/---

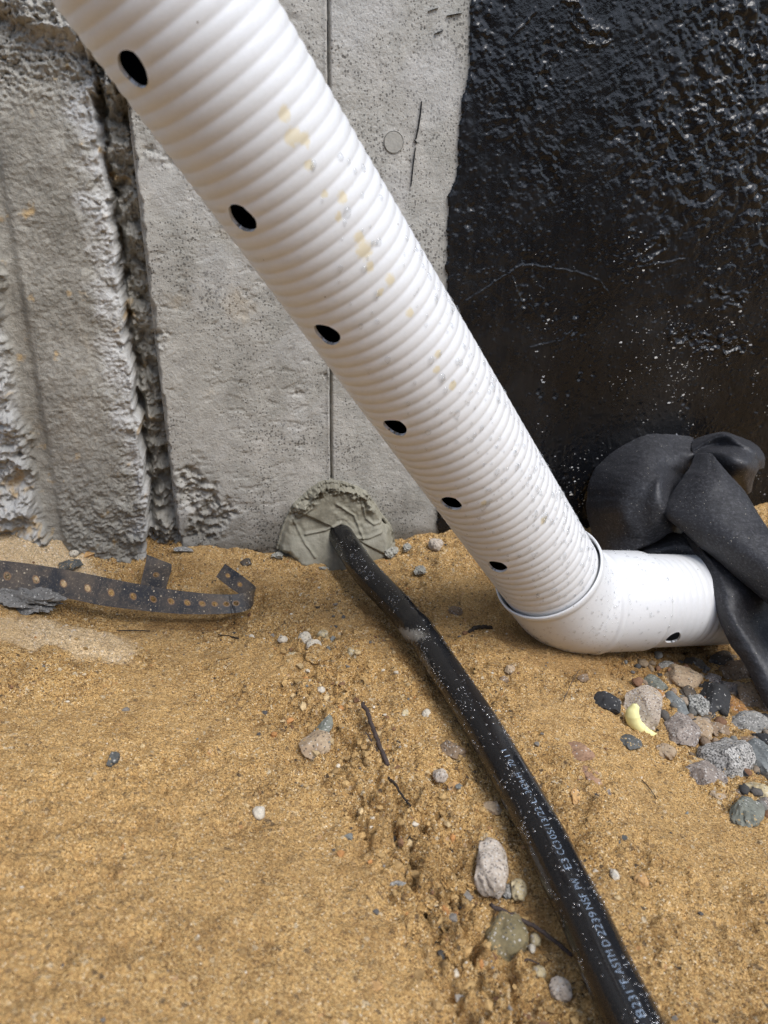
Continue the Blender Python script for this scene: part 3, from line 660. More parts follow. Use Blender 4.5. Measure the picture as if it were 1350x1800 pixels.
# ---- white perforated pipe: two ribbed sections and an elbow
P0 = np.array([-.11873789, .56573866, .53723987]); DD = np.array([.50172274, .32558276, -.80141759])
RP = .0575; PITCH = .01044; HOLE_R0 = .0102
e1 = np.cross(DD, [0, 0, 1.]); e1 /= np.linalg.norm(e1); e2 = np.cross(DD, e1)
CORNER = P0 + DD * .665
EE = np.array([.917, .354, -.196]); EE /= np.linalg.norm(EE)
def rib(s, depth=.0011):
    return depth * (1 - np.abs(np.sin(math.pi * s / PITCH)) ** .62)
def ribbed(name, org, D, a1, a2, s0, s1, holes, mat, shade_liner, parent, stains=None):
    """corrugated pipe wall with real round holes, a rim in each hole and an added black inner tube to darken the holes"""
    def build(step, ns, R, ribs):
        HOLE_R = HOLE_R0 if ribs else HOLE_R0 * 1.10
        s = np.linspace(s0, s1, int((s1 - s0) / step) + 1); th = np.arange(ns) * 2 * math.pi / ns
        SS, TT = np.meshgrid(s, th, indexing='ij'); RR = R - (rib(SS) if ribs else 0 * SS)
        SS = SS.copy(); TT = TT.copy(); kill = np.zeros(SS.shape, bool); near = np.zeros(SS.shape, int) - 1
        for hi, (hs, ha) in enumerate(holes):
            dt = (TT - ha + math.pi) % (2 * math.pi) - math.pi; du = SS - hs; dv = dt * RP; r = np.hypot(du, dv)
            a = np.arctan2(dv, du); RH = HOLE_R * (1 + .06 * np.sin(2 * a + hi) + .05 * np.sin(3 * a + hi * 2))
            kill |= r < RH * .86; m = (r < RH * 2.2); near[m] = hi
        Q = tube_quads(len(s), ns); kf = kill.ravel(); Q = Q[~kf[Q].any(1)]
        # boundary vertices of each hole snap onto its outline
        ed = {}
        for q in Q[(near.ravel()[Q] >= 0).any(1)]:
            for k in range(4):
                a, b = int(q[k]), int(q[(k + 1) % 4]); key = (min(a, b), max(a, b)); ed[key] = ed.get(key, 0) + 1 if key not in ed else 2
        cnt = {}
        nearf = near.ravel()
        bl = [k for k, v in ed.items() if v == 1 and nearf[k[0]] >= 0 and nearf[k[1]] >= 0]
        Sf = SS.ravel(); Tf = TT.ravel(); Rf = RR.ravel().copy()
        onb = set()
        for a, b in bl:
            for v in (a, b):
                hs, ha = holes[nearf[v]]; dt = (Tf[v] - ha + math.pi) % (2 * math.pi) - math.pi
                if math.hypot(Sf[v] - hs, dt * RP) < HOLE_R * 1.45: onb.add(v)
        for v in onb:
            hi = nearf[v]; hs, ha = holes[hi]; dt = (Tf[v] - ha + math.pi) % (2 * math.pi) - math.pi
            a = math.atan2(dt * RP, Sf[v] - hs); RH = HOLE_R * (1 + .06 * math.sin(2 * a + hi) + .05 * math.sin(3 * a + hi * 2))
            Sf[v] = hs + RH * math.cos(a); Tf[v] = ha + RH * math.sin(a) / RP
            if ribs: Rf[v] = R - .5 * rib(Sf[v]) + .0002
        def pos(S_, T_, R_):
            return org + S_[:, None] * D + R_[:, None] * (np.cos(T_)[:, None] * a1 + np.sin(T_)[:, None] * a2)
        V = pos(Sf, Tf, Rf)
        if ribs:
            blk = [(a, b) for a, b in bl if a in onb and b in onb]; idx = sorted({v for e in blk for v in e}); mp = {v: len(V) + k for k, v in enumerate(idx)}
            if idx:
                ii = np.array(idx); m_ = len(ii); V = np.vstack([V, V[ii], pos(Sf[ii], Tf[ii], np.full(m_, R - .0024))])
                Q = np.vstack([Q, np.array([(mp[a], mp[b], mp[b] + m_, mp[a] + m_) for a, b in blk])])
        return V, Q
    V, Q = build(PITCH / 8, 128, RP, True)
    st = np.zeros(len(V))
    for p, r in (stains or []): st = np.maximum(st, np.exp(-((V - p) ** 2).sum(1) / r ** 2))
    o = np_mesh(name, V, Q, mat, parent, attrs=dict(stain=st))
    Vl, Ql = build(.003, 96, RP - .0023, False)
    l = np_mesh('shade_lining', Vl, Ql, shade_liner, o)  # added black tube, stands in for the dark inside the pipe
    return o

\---

■ Exercise
Copy the data word for word. Pictures do not go in the copy.

■ Result of the exercise
Continue the Blender Python script for this scene: part 3, from line 660. More parts follow. Use Blender 4.5. Measure the picture as if it were 1350x1800 pixels.
# ---- white perforated pipe: two ribbed sections and an elbow
P0 = np.array([-.11873789, .56573866, .53723987]); DD = np.array([.50172274, .32558276, -.80141759])
RP = .0575; PITCH = .01044; HOLE_R0 = .0102
e1 = np.cross(DD, [0, 0, 1.]); e1 /= np.linalg.norm(e1); e2 = np.cross(DD, e1)
CORNER = P0 + DD * .665
EE = np.array([.917, .354, -.196]); EE /= np.linalg.norm(EE)
def rib(s, depth=.0011):
    return depth * (1 - np.abs(np.sin(math.pi * s / PITCH)) ** .62)
def ribbed(name, org, D, a1, a2, s0, s1, holes, mat, shade_liner, parent, stains=None):
    """corrugated pipe wall with real round holes, a rim in each hole and an added black inner tube to darken the holes"""
    def build(step, ns, R, ribs):
        HOLE_R = HOLE_R0 if ribs else HOLE_R0 * 1.10
        s = np.linspace(s0, s1, int((s1 - s0) / step) + 1); th = np.arange(ns) * 2 * math.pi / ns
        SS, TT = np.meshgrid(s, th, indexing='ij'); RR = R - (rib(SS) if ribs else 0 * SS)
        SS = SS.copy(); TT = TT.copy(); kill = np.zeros(SS.shape, bool); near = np.zeros(SS.shape, int) - 1
        for hi, (hs, ha) in enumerate(holes):
            dt = (TT - ha + math.pi) % (2 * math.pi) - math.pi; du = SS - hs; dv = dt * RP; r = np.hypot(du, dv)
            a = np.arctan2(dv, du); RH = HOLE_R * (1 + .06 * np.sin(2 * a + hi) + .05 * np.sin(3 * a + hi * 2))
            kill |= r < RH * .86; m = (r < RH * 2.2); near[m] = hi
        Q = tube_quads(len(s), ns); kf = kill.ravel(); Q = Q[~kf[Q].any(1)]
        # boundary vertices of each hole snap onto its outline
        ed = {}
        for q in Q[(near.ravel()[Q] >= 0).any(1)]:
            for k in range(4):
                a, b = int(q[k]), int(q[(k + 1) % 4]); key = (min(a, b), max(a, b)); ed[key] = ed.get(key, 0) + 1 if key not in ed else 2
        cnt = {}
        nearf = near.ravel()
        bl = [k for k, v in ed.items() if v == 1 and nearf[k[0]] >= 0 and nearf[k[1]] >= 0]
        Sf = SS.ravel(); Tf = TT.ravel(); Rf = RR.ravel().copy()
        onb = set()
        for a, b in bl:
            for v in (a, b):
                hs, ha = holes[nearf[v]]; dt = (Tf[v] - ha + math.pi) % (2 * math.pi) - math.pi
                if math.hypot(Sf[v] - hs, dt * RP) < HOLE_R * 1.45: onb.add(v)
        for v in onb:
            hi = nearf[v]; hs, ha = holes[hi]; dt = (Tf[v] - ha + math.pi) % (2 * math.pi) - math.pi
            a = math.atan2(dt * RP, Sf[v] - hs); RH = HOLE_R * (1 + .06 * math.sin(2 * a + hi) + .05 * math.sin(3 * a + hi * 2))
            Sf[v] = hs + RH * math.cos(a); Tf[v] = ha + RH * math.sin(a) / RP
            if ribs: Rf[v] = R - .5 * rib(Sf[v]) + .0002
        def pos(S_, T_, R_):
            return org + S_[:, None] * D + R_[:, None] * (np.cos(T_)[:, None] * a1 + np.sin(T_)[:, None] * a2)
        V = pos(Sf, Tf, Rf)
        if ribs:
            blk = [(a, b) for a, b in bl if a in onb and b in onb]; idx = sorted({v for e in blk for v in e}); mp = {v: len(V) + k for k, v in enumerate(idx)}
            if idx:
                ii = np.array(idx); m_ = len(ii); V = np.vstack([V, V[ii], pos(Sf[ii], Tf[ii], np.full(m_, R - .0024))])
                Q = np.vstack([Q, np.array([(mp[a], mp[b], mp[b] + m_, mp[a] + m_) for a, b in blk])])
        return V, Q
    V, Q = build(PITCH / 8, 128, RP, True)
    st = np.zeros(len(V))
    for p, r in (stains or []): st = np.maximum(st, np.exp(-((V - p) ** 2).sum(1) / r ** 2))
    o = np_mesh(name, V, Q, mat, parent, attrs=dict(stain=st))
    Vl, Ql = build(.003, 96, RP - .0023, False)
    l = np_mesh('shade_lining', Vl, Ql, shade_liner, o)  # added black tube, stands in for the dark inside the pipe
    return o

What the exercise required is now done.